[Given instruction]
Do not include the pictures; repeat the rest of the data exactly.

[Material provided]
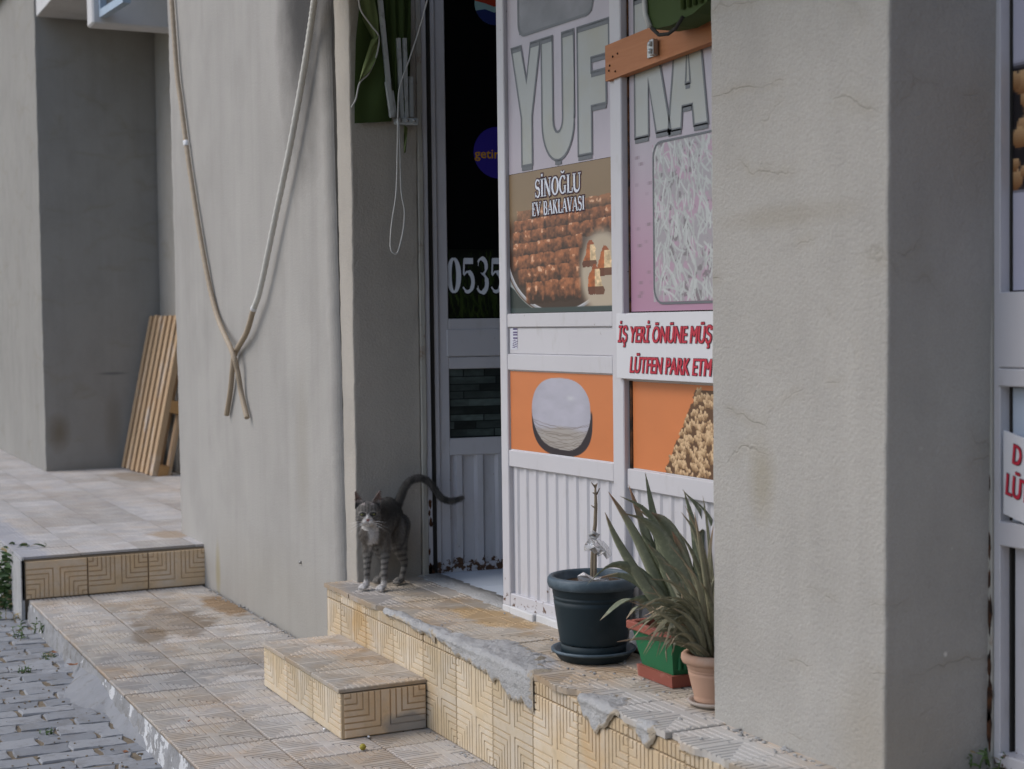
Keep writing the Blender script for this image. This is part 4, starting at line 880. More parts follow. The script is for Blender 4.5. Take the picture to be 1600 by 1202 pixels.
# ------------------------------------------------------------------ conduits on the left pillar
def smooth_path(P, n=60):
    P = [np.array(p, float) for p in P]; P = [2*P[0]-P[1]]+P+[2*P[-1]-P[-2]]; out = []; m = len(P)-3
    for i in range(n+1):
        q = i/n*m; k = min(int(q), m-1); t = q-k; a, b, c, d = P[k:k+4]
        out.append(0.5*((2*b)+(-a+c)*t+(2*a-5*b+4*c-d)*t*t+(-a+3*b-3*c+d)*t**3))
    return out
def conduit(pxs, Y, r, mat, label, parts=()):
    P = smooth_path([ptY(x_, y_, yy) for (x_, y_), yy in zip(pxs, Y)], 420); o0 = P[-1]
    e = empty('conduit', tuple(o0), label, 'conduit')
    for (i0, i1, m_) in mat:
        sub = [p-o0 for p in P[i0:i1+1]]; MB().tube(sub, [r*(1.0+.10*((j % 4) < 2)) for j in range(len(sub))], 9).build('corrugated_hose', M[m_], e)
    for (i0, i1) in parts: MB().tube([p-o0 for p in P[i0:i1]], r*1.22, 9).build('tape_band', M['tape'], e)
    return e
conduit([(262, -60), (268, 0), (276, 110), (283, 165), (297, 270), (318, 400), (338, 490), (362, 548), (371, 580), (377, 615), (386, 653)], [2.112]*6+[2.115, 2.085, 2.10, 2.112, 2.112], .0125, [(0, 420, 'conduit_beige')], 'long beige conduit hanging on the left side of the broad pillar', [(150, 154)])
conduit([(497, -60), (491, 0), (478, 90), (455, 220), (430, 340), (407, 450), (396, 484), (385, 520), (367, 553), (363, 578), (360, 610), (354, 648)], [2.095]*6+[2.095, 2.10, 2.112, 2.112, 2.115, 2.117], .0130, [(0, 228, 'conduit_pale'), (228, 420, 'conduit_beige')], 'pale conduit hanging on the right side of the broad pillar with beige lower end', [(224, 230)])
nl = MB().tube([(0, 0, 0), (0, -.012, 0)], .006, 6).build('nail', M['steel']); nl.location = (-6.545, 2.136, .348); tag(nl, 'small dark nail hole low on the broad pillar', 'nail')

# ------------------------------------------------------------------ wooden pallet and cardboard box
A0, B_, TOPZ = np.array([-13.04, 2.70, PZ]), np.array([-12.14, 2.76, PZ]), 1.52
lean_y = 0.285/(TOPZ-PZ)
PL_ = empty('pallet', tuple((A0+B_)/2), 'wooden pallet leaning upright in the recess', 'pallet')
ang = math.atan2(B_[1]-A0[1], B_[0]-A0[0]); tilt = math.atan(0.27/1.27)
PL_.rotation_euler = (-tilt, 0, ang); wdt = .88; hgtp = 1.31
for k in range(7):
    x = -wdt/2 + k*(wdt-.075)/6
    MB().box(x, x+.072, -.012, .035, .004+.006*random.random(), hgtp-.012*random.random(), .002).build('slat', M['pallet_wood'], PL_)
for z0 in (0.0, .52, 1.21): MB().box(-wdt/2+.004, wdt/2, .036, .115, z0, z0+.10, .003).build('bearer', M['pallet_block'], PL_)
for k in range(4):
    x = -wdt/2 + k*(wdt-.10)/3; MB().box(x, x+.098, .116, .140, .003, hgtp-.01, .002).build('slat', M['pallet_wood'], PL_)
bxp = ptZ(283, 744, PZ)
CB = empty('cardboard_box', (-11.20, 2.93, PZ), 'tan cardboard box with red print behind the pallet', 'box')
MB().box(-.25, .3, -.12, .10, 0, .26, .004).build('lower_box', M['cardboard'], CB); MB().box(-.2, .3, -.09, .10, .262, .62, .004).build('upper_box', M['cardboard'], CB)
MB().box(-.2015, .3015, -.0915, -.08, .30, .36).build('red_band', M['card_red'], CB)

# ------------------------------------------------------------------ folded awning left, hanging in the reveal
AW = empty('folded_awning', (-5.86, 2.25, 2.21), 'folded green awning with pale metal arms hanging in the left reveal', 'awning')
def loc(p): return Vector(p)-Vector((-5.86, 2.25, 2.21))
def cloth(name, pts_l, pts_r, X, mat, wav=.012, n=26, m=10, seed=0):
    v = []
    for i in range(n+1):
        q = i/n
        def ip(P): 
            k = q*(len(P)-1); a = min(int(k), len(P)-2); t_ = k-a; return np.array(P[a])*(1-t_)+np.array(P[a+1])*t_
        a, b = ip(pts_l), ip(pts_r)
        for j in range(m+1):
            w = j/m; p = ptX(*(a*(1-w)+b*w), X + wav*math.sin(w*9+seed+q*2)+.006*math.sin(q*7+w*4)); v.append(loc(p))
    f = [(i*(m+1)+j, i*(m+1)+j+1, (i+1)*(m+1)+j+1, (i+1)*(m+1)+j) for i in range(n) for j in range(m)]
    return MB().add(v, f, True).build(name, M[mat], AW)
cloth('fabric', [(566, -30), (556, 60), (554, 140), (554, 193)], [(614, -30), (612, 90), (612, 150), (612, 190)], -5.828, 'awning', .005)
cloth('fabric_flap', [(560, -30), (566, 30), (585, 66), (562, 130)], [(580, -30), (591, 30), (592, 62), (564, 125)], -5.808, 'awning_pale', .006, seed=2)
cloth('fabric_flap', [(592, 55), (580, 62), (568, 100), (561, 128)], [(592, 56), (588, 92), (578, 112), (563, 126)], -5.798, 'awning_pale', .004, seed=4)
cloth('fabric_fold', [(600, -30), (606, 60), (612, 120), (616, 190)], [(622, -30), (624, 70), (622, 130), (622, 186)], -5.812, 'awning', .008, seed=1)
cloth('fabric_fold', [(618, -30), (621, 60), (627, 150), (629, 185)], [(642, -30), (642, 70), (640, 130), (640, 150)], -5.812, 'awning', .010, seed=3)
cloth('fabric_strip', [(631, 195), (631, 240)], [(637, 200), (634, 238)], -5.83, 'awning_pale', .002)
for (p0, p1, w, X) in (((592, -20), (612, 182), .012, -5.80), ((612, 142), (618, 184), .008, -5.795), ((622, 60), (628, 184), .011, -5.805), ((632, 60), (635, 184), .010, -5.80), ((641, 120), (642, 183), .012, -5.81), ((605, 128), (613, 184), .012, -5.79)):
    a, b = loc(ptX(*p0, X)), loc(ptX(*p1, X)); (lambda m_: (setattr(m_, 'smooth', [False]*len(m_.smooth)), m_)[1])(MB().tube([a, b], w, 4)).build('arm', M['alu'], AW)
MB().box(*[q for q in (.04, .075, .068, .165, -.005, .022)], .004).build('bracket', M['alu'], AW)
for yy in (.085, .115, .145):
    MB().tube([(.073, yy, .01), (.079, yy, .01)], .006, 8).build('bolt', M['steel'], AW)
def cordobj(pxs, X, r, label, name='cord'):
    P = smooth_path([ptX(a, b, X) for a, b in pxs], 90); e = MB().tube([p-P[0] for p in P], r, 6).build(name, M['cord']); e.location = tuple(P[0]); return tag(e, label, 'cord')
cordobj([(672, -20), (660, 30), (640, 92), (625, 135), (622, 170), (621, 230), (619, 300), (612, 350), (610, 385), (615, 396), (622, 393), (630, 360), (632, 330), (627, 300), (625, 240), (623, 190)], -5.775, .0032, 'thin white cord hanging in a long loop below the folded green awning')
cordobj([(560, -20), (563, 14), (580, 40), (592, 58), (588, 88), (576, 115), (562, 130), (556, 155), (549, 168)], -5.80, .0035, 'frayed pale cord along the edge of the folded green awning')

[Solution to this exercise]
Keep writing the Blender script for this image. This is part 4, starting at line 880. More parts follow. The script is for Blender 4.5. Take the picture to be 1600 by 1202 pixels.
# ------------------------------------------------------------------ conduits on the left pillar
def smooth_path(P, n=60):
    P = [np.array(p, float) for p in P]; P = [2*P[0]-P[1]]+P+[2*P[-1]-P[-2]]; out = []; m = len(P)-3
    for i in range(n+1):
        q = i/n*m; k = min(int(q), m-1); t = q-k; a, b, c, d = P[k:k+4]
        out.append(0.5*((2*b)+(-a+c)*t+(2*a-5*b+4*c-d)*t*t+(-a+3*b-3*c+d)*t**3))
    return out
def conduit(pxs, Y, r, mat, label, parts=()):
    P = smooth_path([ptY(x_, y_, yy) for (x_, y_), yy in zip(pxs, Y)], 420); o0 = P[-1]
    e = empty('conduit', tuple(o0), label, 'conduit')
    for (i0, i1, m_) in mat:
        sub = [p-o0 for p in P[i0:i1+1]]; MB().tube(sub, [r*(1.0+.10*((j % 4) < 2)) for j in range(len(sub))], 9).build('corrugated_hose', M[m_], e)
    for (i0, i1) in parts: MB().tube([p-o0 for p in P[i0:i1]], r*1.22, 9).build('tape_band', M['tape'], e)
    return e
conduit([(262, -60), (268, 0), (276, 110), (283, 165), (297, 270), (318, 400), (338, 490), (362, 548), (371, 580), (377, 615), (386, 653)], [2.112]*6+[2.115, 2.085, 2.10, 2.112, 2.112], .0125, [(0, 420, 'conduit_beige')], 'long beige conduit hanging on the left side of the broad pillar', [(150, 154)])
conduit([(497, -60), (491, 0), (478, 90), (455, 220), (430, 340), (407, 450), (396, 484), (385, 520), (367, 553), (363, 578), (360, 610), (354, 648)], [2.095]*6+[2.095, 2.10, 2.112, 2.112, 2.115, 2.117], .0130, [(0, 228, 'conduit_pale'), (228, 420, 'conduit_beige')], 'pale conduit hanging on the right side of the broad pillar with beige lower end', [(224, 230)])
nl = MB().tube([(0, 0, 0), (0, -.012, 0)], .006, 6).build('nail', M['steel']); nl.location = (-6.545, 2.136, .348); tag(nl, 'small dark nail hole low on the broad pillar', 'nail')

# ------------------------------------------------------------------ wooden pallet and cardboard box
A0, B_, TOPZ = np.array([-13.04, 2.70, PZ]), np.array([-12.14, 2.76, PZ]), 1.52
lean_y = 0.285/(TOPZ-PZ)
PL_ = empty('pallet', tuple((A0+B_)/2), 'wooden pallet leaning upright in the recess', 'pallet')
ang = math.atan2(B_[1]-A0[1], B_[0]-A0[0]); tilt = math.atan(0.27/1.27)
PL_.rotation_euler = (-tilt, 0, ang); wdt = .88; hgtp = 1.31
for k in range(7):
    x = -wdt/2 + k*(wdt-.075)/6
    MB().box(x, x+.072, -.012, .035, .004+.006*random.random(), hgtp-.012*random.random(), .002).build('slat', M['pallet_wood'], PL_)
for z0 in (0.0, .52, 1.21): MB().box(-wdt/2+.004, wdt/2, .036, .115, z0, z0+.10, .003).build('bearer', M['pallet_block'], PL_)
for k in range(4):
    x = -wdt/2 + k*(wdt-.10)/3; MB().box(x, x+.098, .116, .140, .003, hgtp-.01, .002).build('slat', M['pallet_wood'], PL_)
bxp = ptZ(283, 744, PZ)
CB = empty('cardboard_box', (-11.20, 2.93, PZ), 'tan cardboard box with red print behind the pallet', 'box')
MB().box(-.25, .3, -.12, .10, 0, .26, .004).build('lower_box', M['cardboard'], CB); MB().box(-.2, .3, -.09, .10, .262, .62, .004).build('upper_box', M['cardboard'], CB)
MB().box(-.2015, .3015, -.0915, -.08, .30, .36).build('red_band', M['card_red'], CB)

# ------------------------------------------------------------------ folded awning left, hanging in the reveal
AW = empty('folded_awning', (-5.86, 2.25, 2.21), 'folded green awning with pale metal arms hanging in the left reveal', 'awning')
def loc(p): return Vector(p)-Vector((-5.86, 2.25, 2.21))
def cloth(name, pts_l, pts_r, X, mat, wav=.012, n=26, m=10, seed=0):
    v = []
    for i in range(n+1):
        q = i/n
        def ip(P): 
            k = q*(len(P)-1); a = min(int(k), len(P)-2); t_ = k-a; return np.array(P[a])*(1-t_)+np.array(P[a+1])*t_
        a, b = ip(pts_l), ip(pts_r)
        for j in range(m+1):
            w = j/m; p = ptX(*(a*(1-w)+b*w), X + wav*math.sin(w*9+seed+q*2)+.006*math.sin(q*7+w*4)); v.append(loc(p))
    f = [(i*(m+1)+j, i*(m+1)+j+1, (i+1)*(m+1)+j+1, (i+1)*(m+1)+j) for i in range(n) for j in range(m)]
    return MB().add(v, f, True).build(name, M[mat], AW)
cloth('fabric', [(566, -30), (556, 60), (554, 140), (554, 193)], [(614, -30), (612, 90), (612, 150), (612, 190)], -5.828, 'awning', .005)
cloth('fabric_flap', [(560, -30), (566, 30), (585, 66), (562, 130)], [(580, -30), (591, 30), (592, 62), (564, 125)], -5.808, 'awning_pale', .006, seed=2)
cloth('fabric_flap', [(592, 55), (580, 62), (568, 100), (561, 128)], [(592, 56), (588, 92), (578, 112), (563, 126)], -5.798, 'awning_pale', .004, seed=4)
cloth('fabric_fold', [(600, -30), (606, 60), (612, 120), (616, 190)], [(622, -30), (624, 70), (622, 130), (622, 186)], -5.812, 'awning', .008, seed=1)
cloth('fabric_fold', [(618, -30), (621, 60), (627, 150), (629, 185)], [(642, -30), (642, 70), (640, 130), (640, 150)], -5.812, 'awning', .010, seed=3)
cloth('fabric_strip', [(631, 195), (631, 240)], [(637, 200), (634, 238)], -5.83, 'awning_pale', .002)
for (p0, p1, w, X) in (((592, -20), (612, 182), .012, -5.80), ((612, 142), (618, 184), .008, -5.795), ((622, 60), (628, 184), .011, -5.805), ((632, 60), (635, 184), .010, -5.80), ((641, 120), (642, 183), .012, -5.81), ((605, 128), (613, 184), .012, -5.79)):
    a, b = loc(ptX(*p0, X)), loc(ptX(*p1, X)); (lambda m_: (setattr(m_, 'smooth', [False]*len(m_.smooth)), m_)[1])(MB().tube([a, b], w, 4)).build('arm', M['alu'], AW)
MB().box(*[q for q in (.04, .075, .068, .165, -.005, .022)], .004).build('bracket', M['alu'], AW)
for yy in (.085, .115, .145):
    MB().tube([(.073, yy, .01), (.079, yy, .01)], .006, 8).build('bolt', M['steel'], AW)
def cordobj(pxs, X, r, label, name='cord'):
    P = smooth_path([ptX(a, b, X) for a, b in pxs], 90); e = MB().tube([p-P[0] for p in P], r, 6).build(name, M['cord']); e.location = tuple(P[0]); return tag(e, label, 'cord')
cordobj([(672, -20), (660, 30), (640, 92), (625, 135), (622, 170), (621, 230), (619, 300), (612, 350), (610, 385), (615, 396), (622, 393), (630, 360), (632, 330), (627, 300), (625, 240), (623, 190)], -5.775, .0032, 'thin white cord hanging in a long loop below the folded green awning')
cordobj([(560, -20), (563, 14), (580, 40), (592, 58), (588, 88), (576, 115), (562, 130), (556, 155), (549, 168)], -5.80, .0035, 'frayed pale cord along the edge of the folded green awning')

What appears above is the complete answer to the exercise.